Days before North Korea’s latest nuclear-bomb test, the Obama administration secretly agreed to talks to try to formally end the Korean War, dropping a longstanding condition that Pyongyang first take steps to curtail its nuclear arsenal.

Instead the U.S. called for North Korea’s atomic-weapons program to be simply part of the talks. Pyongyang declined the counter-proposal, according to U.S. officials familiar with the events. Its nuclear test on Jan. 6 ended the diplomatic gambit.

The episode, in an exchange at the United Nations, was one of several unsuccessful attempts that American officials say they made to discuss denuclearization with North Korea during President Barack Obama’s second term while also negotiating with Iran over its nuclear program.
The State Department on Sunday acknowledged the U.S. exchange with North Korea, saying it took place in accordance with longstanding U.S. goals.

“To be clear, it was the North Koreans who proposed discussing a peace treaty. We carefully considered their proposal, and made clear that denuclearization had to be part of any such discussion,” said spokesman John Kirby, adding the North rejected it. “Our response to the North Korean proposal was consistent with our longstanding focus on denuclearization.”

Kim Jong Un’s Weapons Tests

Mr. Obama has pointed to the Iran deal to signal to North Korea that he is open to a similar track with the regime of Kim Jong Un. But the White House sees North Korea as far more opaque and uncooperative. The latest fruitless exchanges typified diplomacy between the U.S. and Pyongyang in recent years.

Since taking power at the end of 2011, Mr. Kim has stepped up the North’s demands for a peace treaty to formally end the Korean War, 63 years after it ended with an armistice. Many analysts see the move as an attempt to force the removal of the U.S. military in the South. The U.S. insists denuclearization must have priority, and said that has to be part of any peace talks, even while dropping the precondition that North Korea first take steps that show a willingness to give up its nuclear program.

Pyongyang rejects that. “For North Korea, winning a peace treaty is the center of the U.S. relationship,” said Go Myung-hyun, an expert on North Korea at the Asan Institute for Policy Studies, a Seoul-based think tank. “It feels nuclear development gives it a bigger edge to do so.”
The international reaction to North Korea’s January nuclear test and follow-up rocket launch this month was swift, with Japan imposing new penalties on Pyongyang, South Korea closing an inter-Korean industrial park that had filled the North’s coffers and American lawmakers passing a bill to tighten economic sanctions against the regime. Mr. Obama signed the bill into law last Thursday.
The new U.S. sanctions and Washington’s efforts to raise pressure on China, Pyongyang’s main political and economic ally, will provide a test of whether the deadlock can be broken. The U.S. law goes further than previous efforts to block the regime’s sources of funds for its leadership and weapons program, including by extending a blacklist to companies, primarily Chinese ones, that do business with North Korea. Existing sanctions targeted North Korean individuals and entities with little presence outside the country.

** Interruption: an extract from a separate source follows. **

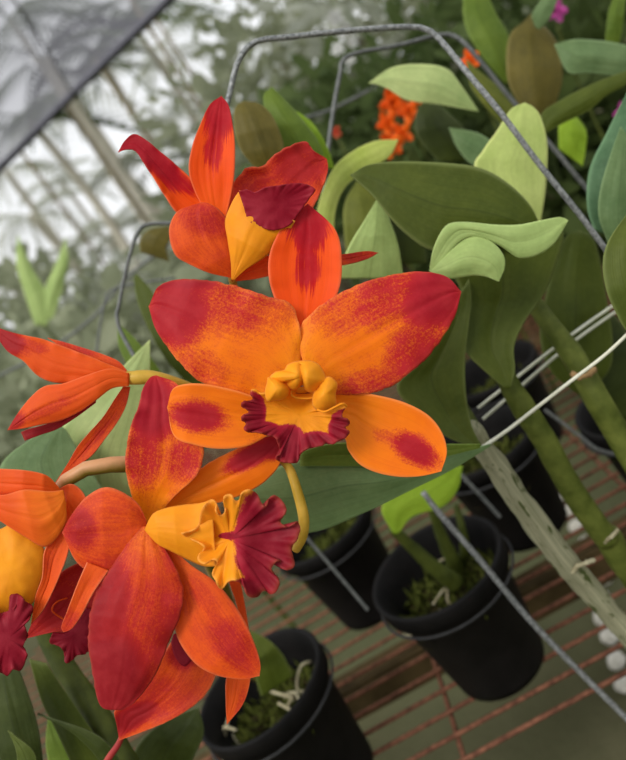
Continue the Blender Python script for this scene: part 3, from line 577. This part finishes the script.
tube('pseudobulb', K, [(345,215,.63),(350,180,.62),(345,150,.61),(335,110,.61)], [5,5,4,3], M_cane_dark, s1, bump=.1)
leaf(K, [(228,160),(208,120),(225,90),(270,62),(346,44)], [(236,160),(262,130),(312,114),(338,84),(346,44)], .56, 'lime', s1, fold=-3)
s2 = thing('orchid_seedling', 'small shoots and curled pale roots growing in the bottom black pot', 'plant', bB+Vector((0, 0, PH*.62)))
leaf(D, [(440,640),(425,590),(425,560),(410,510)], [(500,600),(480,560),(450,530),(410,510)], .58, 'dark', s2, fold=-2)
for i in range(8):
    rr = random.Random(i+30)
    c = bB+Vector((rr.uniform(-.05, .05), rr.uniform(-.03, .05), PH*.66))
    pts = [c]
    for q in range(4): pts.append(pts[-1]+Vector((rr.gauss(0, .013), rr.gauss(0, .013), rr.uniform(-.003, .016))))
    tube_w('root', pts, .0013, M_root, s2, n=16, k=6)
for i in range(5):
    rr = random.Random(i+80)
    c = bA+Vector((rr.uniform(-.04, .04), rr.uniform(-.04, .04), PH*.64)); pts = [c]
    for q in range(3): pts.append(pts[-1]+Vector((rr.gauss(0, .01), rr.gauss(0, .01), rr.uniform(0, .01))))
    tube_w('root', pts, .0012, M_root, s1, n=12, k=6)

def stem_down(pl, px, py, d, z=None, r=.005, name='cane', mat=None, r0=None):
    a = P(px, py, d); z = BZ if z is None else z
    b = Vector((a.x+.02, a.y+.02, z))
    tube_w(name, [a, a.lerp(b, .35)+Vector((.01, 0, 0)), a.lerp(b, .7), b], [r*.5, r, r*1.2, r], mat or M_cane_dark, pl, n=24, k=10, bump=.08)
for a in [(p1,740,740,.52),(p2,700,720,.50),(p3,700,470,.42),(p4,640,60,.56),(p9,120,790,.40)]: stem_down(*a)
stem_down(p8, 40, 322, 1.2, BZ-.32)
# ------------------------------------------------------------------ ground, stones
t = NT('dimmed_mossy_concrete'); ob = t.n('ShaderNodeTexCoord').outputs['Object']
n1 = t.noise(5, ob, 5, .65); n2 = t.noise(40, ob, 4); n3 = t.noise(.6, ob, 3)
c = t.mix(t.ramp(n1, .35, .65), srgb(66, 62, 42), srgb(100, 94, 70)); c = t.mix(t.math('MULTIPLY', t.ramp(n2, .4, .7), .5), c, srgb(54, 54, 32))  # ground tones darkened in place of shade from foliage and roof
c = t.mix(t.ramp(n3, .45, .65), c, srgb(84, 86, 60))
M_ground = t.finish(c, .9, .1, 0, None, t.bump(n2, .5, .01))
g = mesh('ground', [(-30,-5,GZ),(30,-5,GZ),(30,60,GZ),(-30,60,GZ)], [(0,1,2,3)], M_ground, smooth=False); g['kind'] = 'structure'
sp = [(553,482),(559,496),(567,510),(576,526),(587,543),(597,561),(604,579),(602,598),(602,617),(609,636),(616,660),(624,684)]
for i, (x, y) in enumerate(sp):
    c = on_z(x, y, GZ+.006); rr = random.Random(i)
    bm = bmesh.new(); bmesh.ops.create_icosphere(bm, subdivisions=3, radius=1)
    for v in bm.verts:
        v.co *= 1+.22*noise.noise(v.co*1.3+Vector((i*5, 0, 0))); v.co = Vector((v.co.x*.013, v.co.y*.013, v.co.z*.011))
    vv = [v.co+c for v in bm.verts]; ff = [[q.index for q in p.verts] for p in bm.faces]; bm.free()
    o = mesh('white_stone', vv, ff, M_stone, None, origin=Vector((c.x, c.y, GZ)))
    tag(o, 'rounded whitish stone in the row edging the ground below the bench', 'stone', 'white edging stones under the bench')

# ------------------------------------------------------------------ background flowers
def small_flower(px, py, d, rpx, mat, label, cat='flower', group=None, seed=0):
    c = P(px, py, d); o = thing('orchid_flower', label, cat, c, group); rr = random.Random(seed)
    r = rpx*d/F
    ax = (CAM-c).normalized(); ax = (ax+Vector((rr.gauss(0, .25), rr.gauss(0, .25), rr.gauss(0, .2)))).normalized()
    u = ax.orthogonal().normalized(); w = ax.cross(u)
    for k in range(5):
        a = k*1.2566+rr.uniform(0, .4); dr = u*math.cos(a)+w*math.sin(a); sd = ax.cross(dr)
        v, f = [], []
        for i in range(7):
            t = i/6; hw = r*.34*math.sin(math.pi*(t*.9+.06))**.8
            for j in (-1, 0, 1): v.append(c+dr*r*t+sd*hw*j+ax*(r*.25*t*t+(.12*r if j else 0)))
        for i in range(6):
            for j in range(2): f.append((i*3+j, i*3+j+1, (i+1)*3+j+1, (i+1)*3+j))
        mesh('petal', v, f, mat, o, solid=.0008)
    v, f = [], []
    for i in range(6):
        for j in range(8):
            a = j*.785; q = r*.22*(1+.5*i/5); v.append(c+ax*r*.5*i/5+u*q*math.cos(a)+w*q*math.sin(a))
    for i in range(5):
        for j in range(8): f.append((i*8+j, i*8+(j+1) % 8, (i+1)*8+(j+1) % 8, (i+1)*8+j))
    mesh('lip', v, f, mat, o)
    if d < 1: b = Vector((c.x, c.y+.03, BZ)); tube_w('stem', [c+Vector((0, .01, 0)), c.lerp(b, .3)+Vector((0, .02, 0)), b], .0018, M_cane_dark, o, n=14, k=6)
for i, (x, y, r) in enumerate([(392,103,15),(408,112,13),(386,125,13),(390,144,14),(402,134,12)]):
    small_flower(x, y, .85, r, M_bgor, 'blurred bright orange orchid in the cluster under the thin hoop', group='orange flower cluster behind', seed=i)
small_flower(471, 60, .8, 11, M_bgor, 'single blurred orange orchid between the two wire hoops', seed=11)
small_flower(423, 96, .85, 8, M_bgor, 'small orange bud right of the blurred orange cluster', seed=12)
small_flower(556, 10, .9, 12, M_pink, 'blurred magenta orchid at the top edge', seed=13)
small_flower(624, 112, .7, 12, M_pink, 'blurred pink orchid at the right edge', seed=14)
small_flower(336, 132, .9, 6, simple('far_red', srgb(176,60,40), srgb(200,84,50), 60), 'small blurred red flower between the hoop legs', seed=15)
for i, (x, y, r) in enumerate([(335,18,9),(345,30,8),(338,50,8),(352,42,7),(350,60,6)]):
    small_flower(x, y, 1.6, r, M_white, 'blurred white flower in the foliage above the wire hoop', group='white flowers far behind', seed=20+i)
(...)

Advocates of the law, many of whom cite the example of Iran, say more pressure was needed to deter North Korea. The law will force Mr. Kim to “make a choice between coming back to the table and ending his nuclear-weapons program or to cut off the funding for that program and for his regime,” House Foreign Affairs Committee Chairman Rep. Ed Royce, a California Republican, said recently.
People watched a television screen in Seoul showing a news broadcast on North Korea's long-range rocket launch on Feb. 7. Pyongyang’s latest nuclear test and rocket launch triggered a fresh round of U.S. sanctions.
People watched a television screen in Seoul showing a news broadcast on North Korea’s long-range rocket launch on Feb. 7. Pyongyang’s latest nuclear test and rocket launch triggered a fresh round of U.S. sanctions. Photo: SEONGJOON CHO/BLOOMBERG NEWS 
 
Skeptics, including those within the Obama administration, say North Korea is different from Iran because its decades of isolation limits the power of sanctions. Some say Pyongyang is increasingly using domestic technology in its weapons program and that many of the blacklisted Chinese companies are small with few other international dealings.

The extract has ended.